On a table behind Sejima is a model of the building that will cement SANAA’s reputation. The learning centre for the École Polytechnique Fédérale de Lausanne (EPFL), in Switzerland, is a new kind of building. The whole structure, which in itself is like a small campus, is a one-storey slab undulating into hills and valleys and perforated with open-air atriums. What is absolutely radical about it is the way that the different zones are all completely open across this landscape, divided not by walls but by topographical horizons. “You can feel a very huge space but you cannot see the whole area,” explains Sejima, referring to how the floor rises up to cut off the view. Like the museum in Kanazawa, the EPFL building can be entered from a number of approaches, and the routes through it are free-form rather than channelled.

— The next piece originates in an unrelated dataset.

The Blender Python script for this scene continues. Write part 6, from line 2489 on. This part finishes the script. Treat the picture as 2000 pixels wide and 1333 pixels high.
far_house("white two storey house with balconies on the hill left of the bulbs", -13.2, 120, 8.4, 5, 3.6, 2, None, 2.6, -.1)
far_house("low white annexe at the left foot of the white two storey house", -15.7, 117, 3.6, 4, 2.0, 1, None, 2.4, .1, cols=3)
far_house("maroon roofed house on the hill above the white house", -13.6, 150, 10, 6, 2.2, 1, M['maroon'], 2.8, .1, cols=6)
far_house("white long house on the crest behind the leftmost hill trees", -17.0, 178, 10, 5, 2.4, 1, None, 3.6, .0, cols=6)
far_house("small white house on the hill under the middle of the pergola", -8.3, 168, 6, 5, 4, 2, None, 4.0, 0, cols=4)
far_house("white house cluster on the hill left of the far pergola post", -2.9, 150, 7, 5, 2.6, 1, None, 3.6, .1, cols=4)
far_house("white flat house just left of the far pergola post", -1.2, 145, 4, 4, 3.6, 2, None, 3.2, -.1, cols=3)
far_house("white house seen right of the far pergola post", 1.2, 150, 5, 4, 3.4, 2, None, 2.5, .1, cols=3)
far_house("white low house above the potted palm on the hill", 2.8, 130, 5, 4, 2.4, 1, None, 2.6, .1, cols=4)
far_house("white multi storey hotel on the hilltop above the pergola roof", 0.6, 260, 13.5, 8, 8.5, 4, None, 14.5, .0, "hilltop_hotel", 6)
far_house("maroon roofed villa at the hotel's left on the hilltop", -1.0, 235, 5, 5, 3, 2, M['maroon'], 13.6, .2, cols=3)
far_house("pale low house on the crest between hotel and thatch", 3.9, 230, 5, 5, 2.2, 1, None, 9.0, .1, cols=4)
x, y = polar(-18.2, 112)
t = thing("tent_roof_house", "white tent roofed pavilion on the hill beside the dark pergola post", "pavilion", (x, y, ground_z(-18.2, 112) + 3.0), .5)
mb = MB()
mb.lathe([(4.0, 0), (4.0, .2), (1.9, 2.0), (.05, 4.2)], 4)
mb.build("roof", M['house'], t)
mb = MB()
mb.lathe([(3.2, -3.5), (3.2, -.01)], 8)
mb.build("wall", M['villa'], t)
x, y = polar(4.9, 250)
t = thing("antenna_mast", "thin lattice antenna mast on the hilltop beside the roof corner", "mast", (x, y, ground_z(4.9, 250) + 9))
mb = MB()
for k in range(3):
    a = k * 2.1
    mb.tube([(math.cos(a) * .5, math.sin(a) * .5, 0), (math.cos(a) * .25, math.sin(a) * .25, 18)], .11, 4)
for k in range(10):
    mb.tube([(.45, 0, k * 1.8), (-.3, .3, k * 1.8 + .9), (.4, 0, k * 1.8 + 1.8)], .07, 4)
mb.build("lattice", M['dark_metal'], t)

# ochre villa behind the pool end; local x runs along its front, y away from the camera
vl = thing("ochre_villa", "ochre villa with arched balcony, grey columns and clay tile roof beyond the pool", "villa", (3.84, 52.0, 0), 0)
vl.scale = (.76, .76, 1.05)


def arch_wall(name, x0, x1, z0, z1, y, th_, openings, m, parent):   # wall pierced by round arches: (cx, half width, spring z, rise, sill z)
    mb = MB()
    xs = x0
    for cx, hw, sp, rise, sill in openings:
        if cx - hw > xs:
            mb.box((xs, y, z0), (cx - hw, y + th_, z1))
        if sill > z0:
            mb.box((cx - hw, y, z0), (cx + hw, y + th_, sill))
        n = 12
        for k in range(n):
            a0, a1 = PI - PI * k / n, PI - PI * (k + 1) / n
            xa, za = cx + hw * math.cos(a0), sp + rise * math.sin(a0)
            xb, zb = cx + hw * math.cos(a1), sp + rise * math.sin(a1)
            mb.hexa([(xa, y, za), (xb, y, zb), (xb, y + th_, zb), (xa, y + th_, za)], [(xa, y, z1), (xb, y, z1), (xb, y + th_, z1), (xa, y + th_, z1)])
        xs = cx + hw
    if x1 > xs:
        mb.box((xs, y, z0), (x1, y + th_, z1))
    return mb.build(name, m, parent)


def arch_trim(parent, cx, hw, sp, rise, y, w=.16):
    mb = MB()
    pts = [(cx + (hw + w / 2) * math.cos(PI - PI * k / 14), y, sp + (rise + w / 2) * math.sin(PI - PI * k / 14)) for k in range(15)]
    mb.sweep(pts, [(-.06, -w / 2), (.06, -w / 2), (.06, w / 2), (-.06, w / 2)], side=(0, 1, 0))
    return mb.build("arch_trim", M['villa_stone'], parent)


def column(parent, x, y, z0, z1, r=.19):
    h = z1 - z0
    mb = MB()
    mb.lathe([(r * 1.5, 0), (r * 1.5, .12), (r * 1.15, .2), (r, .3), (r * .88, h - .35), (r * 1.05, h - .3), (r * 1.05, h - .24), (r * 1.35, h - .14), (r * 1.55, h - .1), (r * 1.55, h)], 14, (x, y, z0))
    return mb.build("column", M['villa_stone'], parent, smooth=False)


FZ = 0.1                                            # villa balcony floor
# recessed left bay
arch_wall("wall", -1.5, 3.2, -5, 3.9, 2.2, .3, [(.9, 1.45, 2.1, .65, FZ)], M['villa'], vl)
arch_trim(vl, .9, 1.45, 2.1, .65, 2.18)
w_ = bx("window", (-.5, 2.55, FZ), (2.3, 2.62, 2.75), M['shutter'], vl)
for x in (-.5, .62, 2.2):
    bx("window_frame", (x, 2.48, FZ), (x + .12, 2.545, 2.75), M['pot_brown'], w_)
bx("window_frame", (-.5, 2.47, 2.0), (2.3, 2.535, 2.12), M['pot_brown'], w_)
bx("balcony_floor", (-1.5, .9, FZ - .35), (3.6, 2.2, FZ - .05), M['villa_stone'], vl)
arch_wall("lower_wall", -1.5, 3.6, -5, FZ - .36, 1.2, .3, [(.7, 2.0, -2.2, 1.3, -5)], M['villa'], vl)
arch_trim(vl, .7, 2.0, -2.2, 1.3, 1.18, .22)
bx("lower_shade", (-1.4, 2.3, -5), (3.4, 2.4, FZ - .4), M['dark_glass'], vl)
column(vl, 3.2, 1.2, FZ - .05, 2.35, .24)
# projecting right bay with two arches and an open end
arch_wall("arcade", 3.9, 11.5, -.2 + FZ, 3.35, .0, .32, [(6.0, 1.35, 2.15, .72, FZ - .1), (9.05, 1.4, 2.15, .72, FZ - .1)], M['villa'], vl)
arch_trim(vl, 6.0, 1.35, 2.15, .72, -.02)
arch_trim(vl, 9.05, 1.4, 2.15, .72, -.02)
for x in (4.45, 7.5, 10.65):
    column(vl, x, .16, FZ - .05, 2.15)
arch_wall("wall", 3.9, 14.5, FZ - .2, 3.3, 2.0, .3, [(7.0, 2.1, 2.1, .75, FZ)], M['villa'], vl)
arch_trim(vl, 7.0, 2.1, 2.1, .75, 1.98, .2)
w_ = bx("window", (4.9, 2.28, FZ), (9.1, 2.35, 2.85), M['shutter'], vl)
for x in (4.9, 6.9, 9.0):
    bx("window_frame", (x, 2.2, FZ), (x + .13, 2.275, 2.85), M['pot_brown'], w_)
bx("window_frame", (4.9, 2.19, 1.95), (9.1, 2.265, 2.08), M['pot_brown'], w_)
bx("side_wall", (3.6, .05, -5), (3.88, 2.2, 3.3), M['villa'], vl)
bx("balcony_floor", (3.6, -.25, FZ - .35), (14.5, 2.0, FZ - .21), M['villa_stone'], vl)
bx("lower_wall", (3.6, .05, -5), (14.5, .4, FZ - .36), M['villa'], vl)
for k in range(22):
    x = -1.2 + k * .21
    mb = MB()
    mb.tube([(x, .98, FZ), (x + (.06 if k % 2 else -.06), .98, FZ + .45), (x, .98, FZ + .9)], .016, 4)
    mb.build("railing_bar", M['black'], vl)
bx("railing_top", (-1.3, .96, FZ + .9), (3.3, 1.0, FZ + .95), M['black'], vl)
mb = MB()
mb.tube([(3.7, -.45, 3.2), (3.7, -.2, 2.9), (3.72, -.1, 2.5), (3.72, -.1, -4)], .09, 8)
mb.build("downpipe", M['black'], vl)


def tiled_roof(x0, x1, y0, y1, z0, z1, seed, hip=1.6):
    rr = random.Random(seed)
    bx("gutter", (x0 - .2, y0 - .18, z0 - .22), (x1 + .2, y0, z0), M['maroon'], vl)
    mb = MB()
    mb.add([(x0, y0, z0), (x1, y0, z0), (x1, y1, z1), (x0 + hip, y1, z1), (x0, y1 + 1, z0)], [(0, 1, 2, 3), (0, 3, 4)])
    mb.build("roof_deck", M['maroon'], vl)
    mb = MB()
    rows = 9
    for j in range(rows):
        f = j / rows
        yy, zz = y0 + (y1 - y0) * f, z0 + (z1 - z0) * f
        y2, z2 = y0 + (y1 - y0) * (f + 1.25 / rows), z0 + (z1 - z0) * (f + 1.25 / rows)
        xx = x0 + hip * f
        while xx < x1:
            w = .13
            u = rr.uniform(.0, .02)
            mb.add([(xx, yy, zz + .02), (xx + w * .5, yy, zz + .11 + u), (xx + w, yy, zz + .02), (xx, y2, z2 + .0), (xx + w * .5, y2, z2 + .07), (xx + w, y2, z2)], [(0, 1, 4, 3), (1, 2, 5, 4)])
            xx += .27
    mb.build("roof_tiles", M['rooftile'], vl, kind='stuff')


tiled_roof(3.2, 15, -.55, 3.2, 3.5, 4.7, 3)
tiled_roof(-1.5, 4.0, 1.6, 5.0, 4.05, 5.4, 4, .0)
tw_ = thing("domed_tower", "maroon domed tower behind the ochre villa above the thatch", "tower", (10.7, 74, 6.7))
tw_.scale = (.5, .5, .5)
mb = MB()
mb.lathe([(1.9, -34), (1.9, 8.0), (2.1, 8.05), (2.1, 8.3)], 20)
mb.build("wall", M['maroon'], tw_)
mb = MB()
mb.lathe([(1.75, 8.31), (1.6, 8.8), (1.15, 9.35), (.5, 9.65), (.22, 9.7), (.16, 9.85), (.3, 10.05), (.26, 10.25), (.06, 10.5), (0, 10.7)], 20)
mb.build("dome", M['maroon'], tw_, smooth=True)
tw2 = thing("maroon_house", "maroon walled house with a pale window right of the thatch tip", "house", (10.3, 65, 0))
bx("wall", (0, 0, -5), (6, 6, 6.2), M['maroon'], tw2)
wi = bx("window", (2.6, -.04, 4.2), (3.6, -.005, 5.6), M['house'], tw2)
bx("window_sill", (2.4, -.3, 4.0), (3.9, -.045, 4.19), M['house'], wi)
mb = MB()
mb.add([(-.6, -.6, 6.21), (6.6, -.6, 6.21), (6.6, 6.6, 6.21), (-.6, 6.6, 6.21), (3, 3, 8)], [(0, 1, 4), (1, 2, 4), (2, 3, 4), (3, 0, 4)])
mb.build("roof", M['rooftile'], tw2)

EPFL takes the practice’s preoccupation with fluidity and transparency to its logical limits. Again, this sense of openness is a Japanese quality taken to extremes, one that, Sejima explains, derives from the tatami floor mat: “We have some tendency to feel space – even if there is no wall we have floor mats and so there is some space between you and me. In Europe, the space [is] made by the wall and by the chairs but the Japanese just put the mat.”
EPFL is like one large mat, but it is also the most literal expression yet of SANAA’s inclination to describe its buildings as “parks”. “We can expect many people to stay together and at the same time find some personal space by themselves,” says Sejima, echoing Nishizawa’s description of the park, “anybody can join, anybody can stay.”
There is nothing pretentious about SANAA. There is very little rhetoric attached to the fact that Sejima and Nishizawa make their buildings so transparent. They simply describe an intention towards a building in terms of people’s experience of it, and you get the impression they would rather say nothing at all.